General Georgy Zhukov speaking on 1 September 1941.

General Georgy Zhukov speaking on 1 September 1941.

At the beginning of July 1941, Khrulev had not received any directives from the General Staff about what equipment and supplies was needed by the Fronts and Armies, so he went together with the chief of the Main Artillery Directorate, General N.D. Yakovlev to see the Chief of the General Staff Zhukov. He was sitting in his office tired with bloodshot eyes from sleepless nights and when Khrulev asked him about the supplies for the troops, Zhukov waved his hand and said: "I can not tell you anything. I am largely not in a position to understand the situation, and what the troops need now - I do not know." Seeing that the General Staff was only capable of concentrating on operational matters, Khrulev and Goretskii set about drawing up a scheme for an integrated logistics organisation for the Red Army.

According to Khrulev's own account (VIZh 06.1961) "in delineating those rear service entities that should come under his control, “took a pencil and added one more service, artillery supply, to those under the rear service chief ’s jurisdiction.” This would have given Khrulev direct control of all ammunition, artillery, and small-arms supply, as well as weapon repair and maintenance responsibilities. This major logistic role was then the responsibility of the Main Directorate of Artillery GAU. Goretskii, however, as he had earlier, objected strongly to Khrulev’s penciled annotation, and was able to dissuade him from adding the artillery supply service to the proposal on the grounds that this key function, because of its vast scope, would be incompatible with Khrulev’s other proposed duties. Khrulev reluctantly agreed, thus setting in motion a division of logistic responsibility that continues to the present day."

Mikoyan

Mikoyan

It must have been some meeting, when Khrulev and his small team from the Intendant's office  went to present their scheme to Stalin, however they did have the support of  A.I. Mikoyan, who had set up the meeting and was a member of the State Defence Committee.
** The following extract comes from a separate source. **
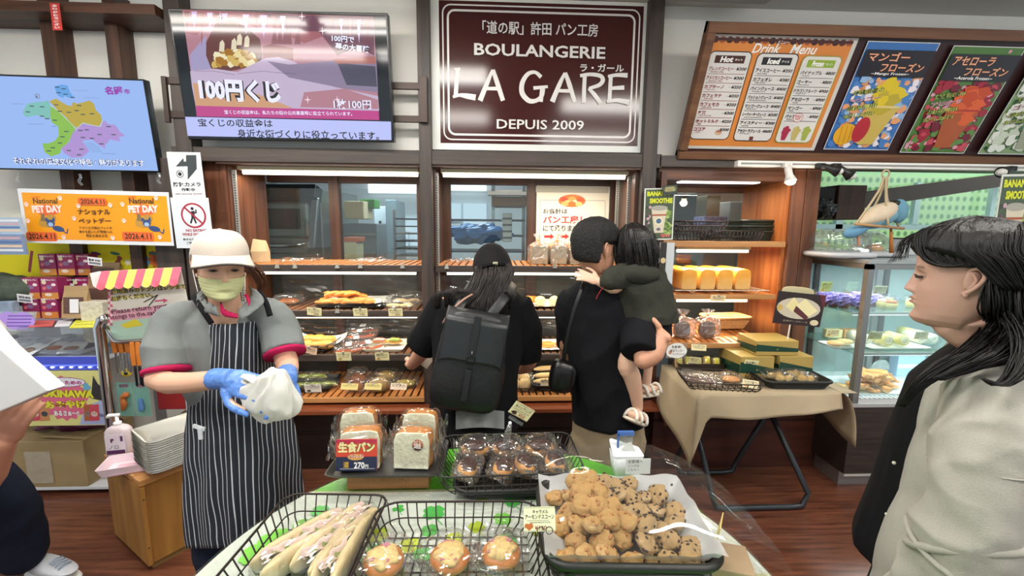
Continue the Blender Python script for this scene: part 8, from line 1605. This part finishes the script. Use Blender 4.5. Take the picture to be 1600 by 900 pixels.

Here was a scheme for setting up a huge, unified logistics organisation in the middle of the Battle for Smolensk, it was presented by a junior Staff Officer, who had as his advisor a Techincal Specialist (Stalin had most of them shot starting in 1928) and former Tsarist General (Stalin had shot most of them as well leaving only Boris Shaposhnikov as a sole senior survivor,) they were using as their main piece of evidence the Imperial Army's 1914 Supply Regulations and most importantly the Chief of the General Staff objected to the scheme in no uncertain terms, saying "I do not agree. The authors of this paper want the Rear to trample over the General Staff". Nonetheless Stalin took the paper, gave Zhukov a look and signed it. The following day Zhuko would be dismissed his post and sent to the front as Front Commander of the Reserve Front and then on the 10th September sent to Leningrad.
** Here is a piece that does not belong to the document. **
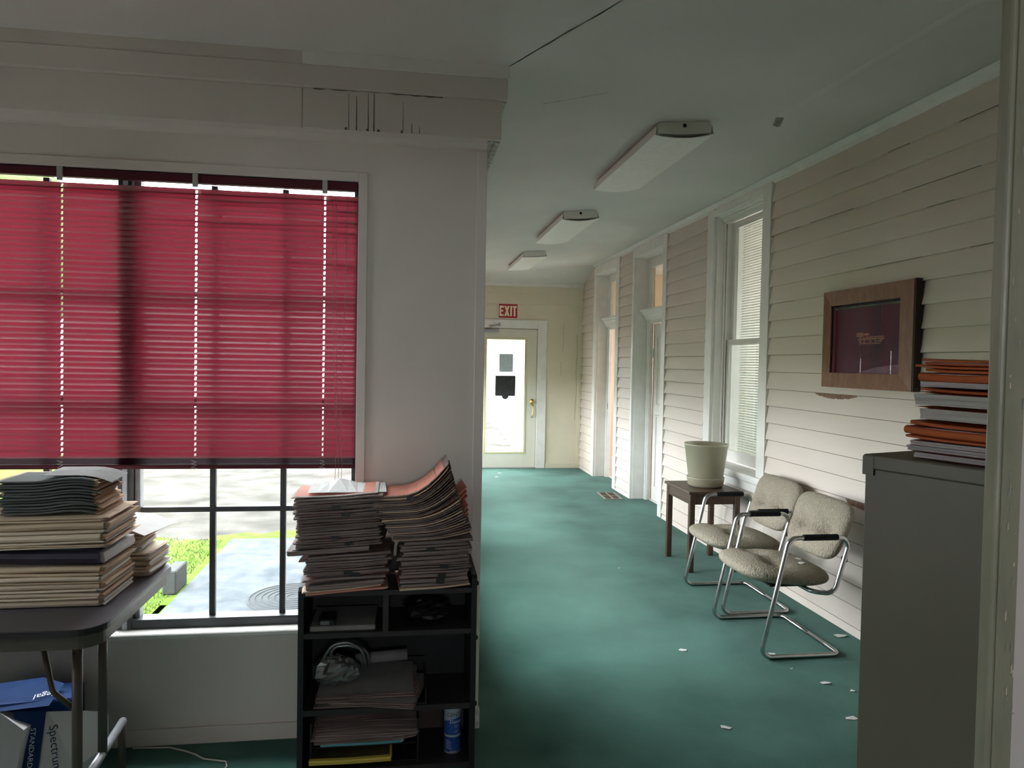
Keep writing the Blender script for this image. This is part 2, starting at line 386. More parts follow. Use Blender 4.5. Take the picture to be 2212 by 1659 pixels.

Khrulev was given just 3 days until the 1st August 1941 to get his plan into shape and start to implement his reforms. It was a crucial decision but all went well and the Main Directorate of the Rear of the Red Army would be a key element in the Soviet Unions ability of defeat Germany. There were still many trials and tribulations to come, inefficiency and incompetence were rife in the system and it would take much effort to eliminate these, but at its heart was a means to concentrate supplies at the point of decision that the Germans did not possess. This ability would be a major factor in the Red Army's ability to halt the German advance in front of Moscow that winter and agai at Stalingrad in 1942.

Khrulev himself would increase his responsibilities in March 1942 when he became Narkom of the NKPS responsible for the Soviet Unions railways and he remained Chief of the Main Directorate of the Rear until the end fo the war, one of the few people with direct access to Stalin. Goretskii remained a key advisor about logistics matters and received the awards "For the Defense of Moscow" and "For Victory over Germany".